Nach dem Anlanden vor einer unüberwindbaren Stromschnelle geht es wieder zu Fuß weiter, immer entlang von Reisfelderbewässerungsgräben. Fast unwillig bemerken wir, daß der Weg immer mehr zum richtigen Weg mutiert und die Zivilisation immer näher kommt, bis unser Pickup unvermeidbar vor uns steht. Nach dem Lunch an irgendeiner Tankstelle, wo wir dankbar unsere Wanderstiefel vom roten Schlamm befreiten, ging es hoch zum Doi Inthanon. Der Ausblick von diesem höchsten Berg Thailands aus ist gewaltig. Obenauf, ein paar hundert Meter unter dem Gipfel, sind zwei gigantische Pagoden in modernem Stil als Wallfahrtsziel errichtet, sie strahlen innen den Charme einer Bahnhofshalle und außen den eines Schwimmbades, wenn das Wasser abgelassen ist, aus. Ringsum befindet sich ein gepflegter Park, absurd anzuschauen, mit wieviel Geld und Aufwand hier eine überflüssige Anlage gepflegt wird, während ringsum in den Dörfern bitterste Armut herrscht.

Danach geht es weiter zu Thailands zweithöchstem Wasserfall, dem Vachirathan-Wasserfall.

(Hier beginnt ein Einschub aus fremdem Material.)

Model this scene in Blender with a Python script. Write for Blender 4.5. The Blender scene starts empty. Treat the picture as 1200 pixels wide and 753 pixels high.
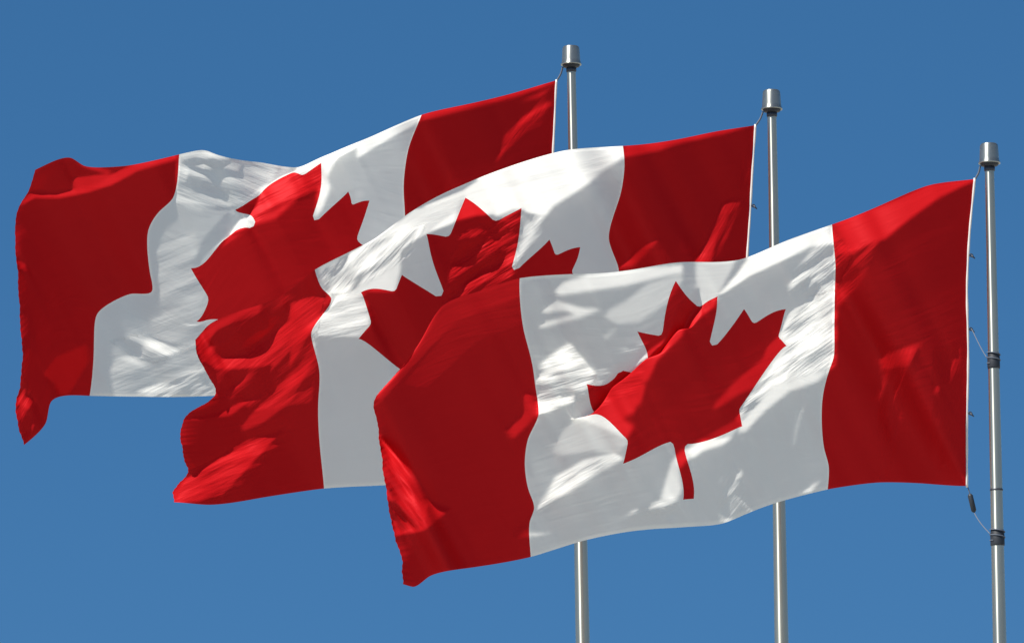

Besonders im Gegenlicht wird das Tal in einen Hauch schwebender Lichtteilchen getaucht, der Blick flußabwärts geht auf einen doppelten Regenbogen. Weiter unten wird noch eine ausgiebige Badepause an einem weiteren, diesmal breiten Wasserfall eingelegt. Nach dem ganzen Dreck des Dschungels und den Anstrengungen der letzten Tage ist es eine Wohltat, sich in einen der natürlichen Whirlpools zu legen und die Massage des fallenden Wassers zu genießen.

Wir nehmen noch den älteren Herrn aus dem letzten Camp mit nach Chiang Mai zu seinem Sohn – er war mit über 70 Jahren noch nie in einer größeren Stadt! Ihm gehen – äußerlich zwar gelassen, aber im Herzen um so aufgewühlter - fast die Augen über, als wir uns Chiang Mai nähern und die Bauten immer größer, die Märkte immer üppiger und die Tempel immer prächtiger werden.

In Chiang Mai müssen wir uns alle erst langsam wieder an die Annehmlichkeiten gewöhnen, blickten wir vorher noch mit gerümpfter Nase auf die Quartiere, erschien es uns nun wie ein Palast.

Lieber Bon, Ingo, Johannes, Martin, Daniel und Philip – es waren unvergeßliche Tage, ich danke Euch herzlich für die ausgezeichnete Kameradschaft. Jederzeit würde ich mit Euch wieder auf Expedition gehen!